-- start Recorded data --

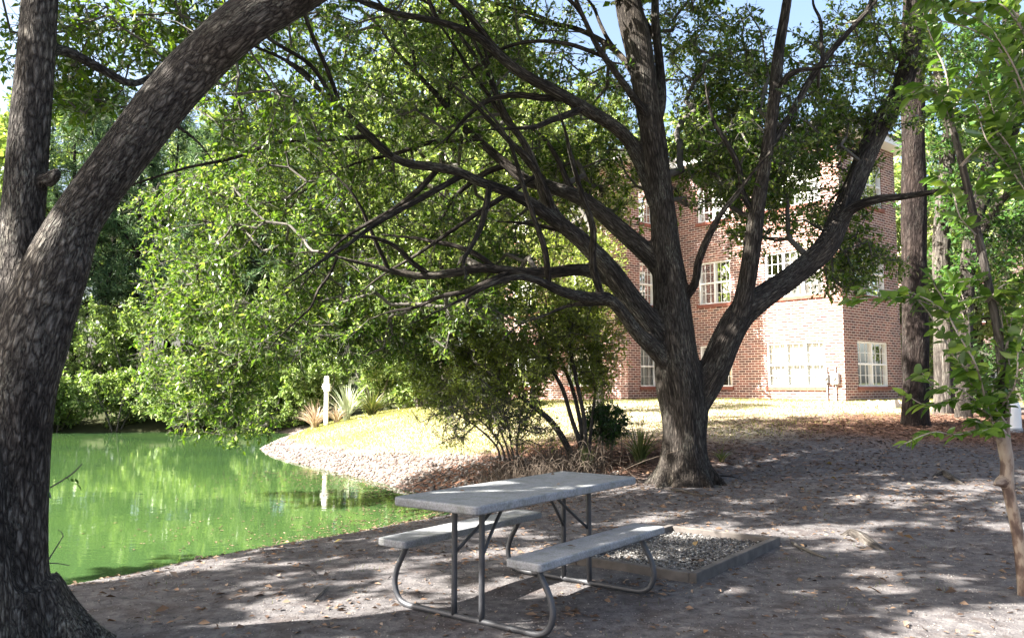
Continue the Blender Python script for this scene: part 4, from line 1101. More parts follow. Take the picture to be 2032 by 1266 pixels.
shrub('bare_shrub', 'low tangle of thin bare grey twigs beside the pebble shore', st, 'grey_bark', clump(np.vstack([ell(940, 830, SY - .6, 120, 65, .5, 260), ell(1050, 850, SY - .5, 80, 45, .5, 90)]), 1.5, .85), 'wax_leaf', 6, 4, 0.2, 0.055, 0.36, bare=.75, twig='twig')
st = [limb([(1205 + d * 8, 890, 13.2, 6), (1205 + d * 14, 850, 13.2, 5), (1203 + d * 20, 805, 13.2, 3)], .08) for d in (-1, 0, 1)]
shrub('holly_shrub', 'small dark glossy leaved shrub just left of the oak trunk', st, 'twig', ell(1203, 840, 13.2, 42, 42, .35, 110), 'dark_leaf', 5, 7, 0.14, 0.06, 0.45)

def dead_tangle(name, label, cx, cy, Yd, rx, ry, n, mat, seed, h=0.35):
    r_ = np.random.default_rng(seed)
    root = thing(name, label, 'undergrowth', tuple(U(cx, cy, Yd)))
    parts = []
    for i in range(n):
        px = cx + r_.normal(0, rx * .5); Y0 = Yd + r_.normal(0, .35)
        p = U(px, cy, Y0); p[2] = gz(p[0], p[1]) - .01
        d = np.array((r_.normal(0, .35), r_.normal(0, .25), r_.uniform(.15, h)))
        e = p + d * r_.uniform(.5, 1.4); m_ = (p + e) / 2 + np.array((0, 0, r_.uniform(.05, .25))) + r_.normal(0, .06, 3)
        if r_.random() < .6: e[2] = p[2] + r_.uniform(0, .12)
        row = catmull([(*p, .004), (*m_, .0035), (*e, .0018)], .07)
        parts.append(tube_np(row[:, :3], row[:, 3], 4))
    o = build_tubes('stems', parts, M[mat], root); shift(o, root)
    return root
dead_tangle('dead_undergrowth', 'tangled brown dead vines at the foot of the many stemmed shrub', 1075, 925, SY - .6, 140, 40, 520, 'dead', 4, .55)

def grass_clump(name, label, px, py, Yd, n, hgt, spread, mat, cat='grass clump', group=None, seed=0, wd=.008, dr=.5):
    r_ = np.random.default_rng(seed + 50)
    b = U(px, py, Yd); b[2] = gz(b[0], b[1])
    root = thing(name, label, cat, tuple(b), 0, group)
    V, F = [], []
    for i in range(n):
        a = r_.uniform(0, 6.283); t = r_.uniform(0, 1) ** .6; H = hgt * r_.uniform(.55, 1.1)
        d = np.array((math.cos(a), math.sin(a), 0)); s = np.array((-d[1], d[0], 0)) if r_.random() < .5 else np.array((1, 0, 0))
        p0 = d * spread * .12 * r_.random()
        o = len(V)
        for q in range(5):
            f = q / 4; c = p0 + d * spread * t * f ** 1.6 + np.array((0, 0, H * (f - dr * t * f * f)))
            w_ = wd * (1 - f) ** .6 + .0008
            V += [c - s * w_, c + s * w_]
        for q in range(4): F.append((o + 2 * q, o + 2 * q + 1, o + 2 * q + 3, o + 2 * q + 2))
    lv = np.repeat(r_.uniform(0, 1, n), 10)
    mesh_np('blades', np.array(V), np.array(F), M[mat], root, {'lv': lv})
    return root
M['blade'] = leaf_mat('grass_blade', (0.06, 0.085, 0.03), (0.12, 0.14, 0.055), (0.26, 0.23, 0.13), trans=.3)
M['straw'] = leaf_mat('straw_blade', (0.25, 0.18, 0.12), (0.48, 0.38, 0.29), (0.60, 0.52, 0.42), trans=.3, tint=(1.1, 1, .9))
M['silver'] = leaf_mat('silver_blade', (0.30, 0.36, 0.24), (0.50, 0.54, 0.40), (0.62, 0.62, 0.48), trans=.3, tint=(1.05, 1.05, .9))
grass_clump('ornamental_grass', 'arching green grass clump beside the left side of the oak trunk', 1270, 880, 12.4, 110, .85, .5, 'blade', seed=1)
grass_clump('ornamental_grass', 'small upright green tuft at the foot of the pale leaning stems', 1164, 930, 12.0, 60, .55, .22, 'blade', seed=2)
grass_clump('ornamental_grass', 'thin sparse tuft just right of the oak trunk', 1432, 892, 12.2, 22, .3, .3, 'blade', seed=3)
grass_clump('ornamental_grass', 'pinkish dry grass clump left of the white post', 625, 842, 26.3, 160, 1.0, .8, 'straw', seed=4, wd=.02)
grass_clump('ornamental_grass', 'tall silvery spiky grass clump right of the white post', 688, 830, 26.8, 90, 1.35, .7, 'silver', seed=5, wd=.022, dr=.2)
grass_clump('ornamental_grass', 'low straw coloured clump between the white post and spiky grass', 668, 835, 26.2, 70, .7, .5, 'straw', seed=6, wd=.02)
grass_clump('ornamental_grass', 'rounded yellow green grass clump at the top of the sunlit lawn', 738, 826, 27.2, 220, 1.0, .9, 'blade', seed=7, wd=.02)

# ------------------------------------------------------------------ far bank: pines, trees, bushes
def far_tree(name, label, x, y, h, cr, leaf, n, size, bark='pine_bark', conifer=False, low=0.3, tr=.2, group=None, seed=0):
    global rng
    rng = np.random.default_rng(100 + seed)
    z = gz(x, y)
    root = thing(name, label, 'tree', (x, y, z), 0, group)
    lean = rng.normal(0, .02, 2)
    pts = np.array([(lean[0] * h * f, lean[1] * h * f, h * f * .95 - .2, tr * (1.15 - f)) for f in np.linspace(0, 1, 7)])
    t = catmull(pts, .5)
    v, f_, a_ = tube_np(t[:, :3], t[:, 3], 8, .1, seed)
    build_tubes('trunk', [(v, f_, a_)], M[bark], root)
    nt_ = n // 70
    zz = rng.uniform(low, 1, nt_)
    rad = cr * np.sqrt(np.clip(1 - ((zz - (1 + low) / 2) / ((1 - low) / 2 + .08)) ** 2, .05, 1)) * rng.uniform(.35, 1, nt_)
    if conifer: rad = cr * (1.15 - zz) * rng.uniform(.5, 1.1, nt_)
    an = rng.uniform(0, 6.283, nt_)
    tips = np.stack([np.cos(an) * rad, np.sin(an) * rad, zz * h], 1)
    s = Skel(); s.add_path(t); e = s.grow(tips, .3, .8, .03, .1); s.radii(.018, .4)
    a, sh = sprays(e, s, 7, 10, .75 if not conifer else .6, size, .09 if conifer else .5, up=.4)
    skin_branches(s, 'branches', M[bark], root, extra=sh, shoot_r=.01)
    mesh_np('crown', a[0], a[1], M[leaf], root, {'lv': a[2]})
    return root

far = [  # px, depth, height, crown radius, conifer
    (40, 40, 15, 3.2, 1), (150, 38, 15, 3.2, 1), (205, 44, 17, 3.4, 1), (262, 39, 14, 3.0, 1), (330, 42, 16, 3.2, 1), (395, 38, 13, 2.8, 1), (455, 43, 15, 3.2, 1), (520, 39, 14, 3, 1), (590, 42, 15, 3.2, 1)]
flab = ['bluish pine on the far bank half hidden by the left trunk', 'first tall pine right of the left trunk on the far bank', 'second tall far pine right of the left trunk, set back', 'third far bank pine from the left trunk, near the water',
        'tall hazy pine rising over the far bank bushes, fourth from the left trunk', 'shorter dark pine over the far bushes, fifth from the left trunk', 'sixth pine from the left trunk on the far bank, set back', 'seventh pine from the left trunk, behind the drooping oak leaves', 'last pine of the far bank row, deep behind the oak leaves']
for i, (px, Yd, h, cr, cf) in enumerate(far):
    far_tree('pine_tree', flab[i], (px - 1016) / FPX * Yd, Yd, h, cr, 'needle', 13000, .34, 'pine_bark', True, .28, .2, 'pines on the far bank', i)
far2 = [(-80, 36, 13, 4), (90, 50, 19, 5), (300, 52, 17, 5), (480, 50, 17, 5), (650, 46, 16, 5), (790, 44, 17, 5), (900, 40, 14, 4.5), (1010, 42, 16, 5), (1130, 46, 17, 5)]
flab2 = ['leafy tree beyond the left edge of the pond', 'tall leafy tree behind the forked trunk', 'broad tree behind the far pines, seen through the fork', 'broad leafy tree behind the middle far pines', 'leafy tree behind the right end of the far pines',
         'tall leafy tree behind the centre of the oak crown', 'lower leafy tree left of the brick building', 'leafy tree just left behind the brick building', 'tree rising behind the brick building roof']
for i, (px, Yd, h, cr) in enumerate(far2):
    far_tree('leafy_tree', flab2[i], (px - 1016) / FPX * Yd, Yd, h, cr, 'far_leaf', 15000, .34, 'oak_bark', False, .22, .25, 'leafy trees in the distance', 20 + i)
# tree that stands left of the building, and one behind its roof
far_tree('leafy_tree', 'sunlit leafy tree left of the brick building, above the shrub', -2.0, 24.4, 12.6, 3.3, 'far_leaf', 26000, .16, 'oak_bark', False, .3, .2, None, 40)
far_tree('leafy_tree', 'pale tree top showing over the roof beside the oak stem', 7.6, 36, 12.4, 3.0, 'far_leaf', 12000, .3, 'oak_bark', False, .3, .2, None, 41)
far_tree('leafy_tree', 'leafy tree behind the grey trunks at the right edge', 15.6, 27, 9, 3.6, 'far_leaf', 14000, .24, 'oak_bark', False, .2, .2, None, 42)

def bush(name, label, x, y, rx, rz, n, size, leaf, group=None, seed=0, aspect=.5):
    global rng
    rng = np.random.default_rng(300 + seed)
    z = max(gz(x, y), WATER_Z)
    root = thing(name, label, 'bush', (x, y, z), 0, group)
    stems = []
    for k in range(5):
        a = k / 5 * 6.283 + .4
        stems.append(catmull([(0.05 * math.cos(a), .05 * math.sin(a), -.3, .04), (rx * .25 * math.cos(a), rx * .25 * math.sin(a), rz * .5, .03), (rx * .5 * math.cos(a), rx * .5 * math.sin(a), rz * 1.1, .012)], .2))
    build_tubes('stem', [tube_np(t[:, :3], t[:, 3], 5) for t in stems], M['twig'], root)
    # several overlapping lobes give the bush its uneven outline
    tips = []
    nl = 9
    for k in range(nl):
        a = rng.uniform(0, 6.283); d = rng.uniform(.1, .75) * rx
        c = (math.cos(a) * d, math.sin(a) * d, rz * rng.uniform(.35, 1.5)); rr = rx * rng.uniform(.25, .5)
        v = rng.normal(0, 1, (n // 60 // nl + 1, 3)); v /= np.linalg.norm(v, axis=1)[:, None]; v *= rng.uniform(.75, 1.05, (len(v), 1))
        tips.append(np.array(c) + v * np.array((rr, rr, rr * .8)))
    tips = np.vstack(tips); tips = tips[tips[:, 2] > .02]
    s = Skel()
    for t in stems: s.add_path(t)
    e = s.grow(tips, .3, .4, .03, .04); s.radii(.006, .4)
    a, sh = sprays(e, s, 6, 10, .3 * max(rx / 2, .5) + .05, size, aspect, up=.8)
    skin_branches(s, 'branches', M['twig'], root, extra=sh, shoot_r=.006)
    mesh_np('foliage', a[0], a[1], M[leaf], root, {'lv': a[2]})
    return root
bsh = [(-24.5, 32.2, 2.2, 1.7), (-20.5, 33, 2.0, 1.5), (-17.6, 32.4, 1.7, 1.3), (-15.4, 32.6, 1.9, 1.4), (-13.2, 32.8, 1.8, 1.6), (-11.4, 32.6, 1.7, 1.9), (-9.3, 32.4, 1.8, 1.5), (-7.2, 32.2, 1.5, 1.5), (-5.0, 31, 1.7, 1.3), (-3.2, 29.5, 1.4, 1.2),
       (-16.2, 34.6, 2.2, 2.8), (-12.0, 35, 2.3, 3.2), (-8.0, 34.8, 2.3, 3.0), (-22.4, 35, 2.4, 2.6), (-19.3, 36, 2.4, 3.0), (-14.2, 36.4, 2.4, 3.4), (-10.0, 36.6, 2.4, 3.6), (-5.2, 34.5, 2.3, 3.0), (-18.8, 31.6, 1.3, 1.0), (-12.3, 31.2, 1.4, 1.0)]
blab = ['leafy waterside bush mostly behind the left trunk', 'waterside bush just right of the left trunk', 'rounded pale bush overhanging the far water', 'low bright bush on the far shore, third from the left trunk', 'bright bush on the far shore below the drooping oak leaves',
        'tall bright bush at the far shore behind the drooping leaves', 'bush at the dark inlet of the far shore', 'bright bush directly behind the white post', 'pale bush behind the spiky grass clump', 'bush at the top end of the lawn under the oak',
        'tall bush behind the low far shore bushes, near the pines', 'tall whitish topped bush in the middle of the far bank', 'tall bush behind the inlet and the white post', 'large dark bush back of the far shore by the left trunk', 'tall far bush filling the gap between the first pines', 'tall far bush filling the gap between the middle pines', 'tall far bush behind the drooping oak leaves', 'tall bush rising behind the bush behind the white post', 'small low bush hanging over the far water on the left', 'small low bush hanging over the far water below the drooping leaves']
for i, (x, y, rx, rz_) in enumerate(bsh):
    bush('waterside_bush', blab[i], x, y - (1.1 if y < 33.5 else 0), rx, rz_, 9000, .15, 'bush_leaf', 'bushes along the far bank', i)
bush('hedge_bush', 'dense dark green clipped bush at the right edge behind the white bollard', 13.2, 20.5, 1.8, 1.1, 12000, .09, 'dark_leaf', None, 30)
bush('hedge_bush', 'sunlit light green bush between the brick corner and the pine trunk', 12.9, 25.0, 1.5, 1.9, 8000, .12, 'bush_leaf', None, 31)
rng = np.random.default_rng(900)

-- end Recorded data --

**Task instructions**
Return exactly what appears from the opening line of the material through the line with "shrub('holly_shrub', 'small dark", apart from the pictures.

**Solution to this task**
Continue the Blender Python script for this scene: part 4, from line 1101. More parts follow. Take the picture to be 2032 by 1266 pixels.
shrub('bare_shrub', 'low tangle of thin bare grey twigs beside the pebble shore', st, 'grey_bark', clump(np.vstack([ell(940, 830, SY - .6, 120, 65, .5, 260), ell(1050, 850, SY - .5, 80, 45, .5, 90)]), 1.5, .85), 'wax_leaf', 6, 4, 0.2, 0.055, 0.36, bare=.75, twig='twig')
st = [limb([(1205 + d * 8, 890, 13.2, 6), (1205 + d * 14, 850, 13.2, 5), (1203 + d * 20, 805, 13.2, 3)], .08) for d in (-1, 0, 1)]
shrub('holly_shrub', 'small dark glossy leaved shrub just left of the oak trunk', st, 'twig', ell(1203, 840, 13.2, 42, 42, .35, 110), 'dark_leaf', 5, 7, 0.14, 0.06, 0.45)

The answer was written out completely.